Однако уже был прецедент, когда Николай I, фарисействуя и лицемеря, на приговоре о смертной казни двух контрабандистов наложил резолюцию: «Виновных прогнать сквозь тысячу человек двенадцать раз» да еще « делал приписку: «Слава богу, смертной казни у нас не бывало и не мне ее вводить».

Зная о «слабости государя», министр внутренних дел предложил девять главных участников волнения прогнать сквозь строй через тысячу человек по одному разу и отправить навечно в арестантские роты Новофинляндского округа; восемь менее виновных должны были пройти сквозь строй в пятьсот человек и остаться на прежнем месте.

Была объявлена «милосердная воля» монарха: «Согласен, но арестантов послать в Бобруйск».

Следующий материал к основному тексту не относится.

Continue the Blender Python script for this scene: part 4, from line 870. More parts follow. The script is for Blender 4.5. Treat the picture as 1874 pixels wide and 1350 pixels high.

В приговоре отсутствовала фамилия Ильи Тараканова. Его судьба, как «главного преступника и подстрекателя, решалась особо. В решении комиссии военного суда лишь говорилось: «Заводского служителя Тараканова как за прежние, так и за настоящие его действия, написанные его рукою письма и разные бумаги препроводить во второй департамент Пермского горного правления».

Дальнейшая судьба Ильи Ивановича остается пока неизвестной, хотя ее нетрудно угадать: по всей вероятности, он так и закончил свой жизненный путь в застенках Пермской горной канцелярии.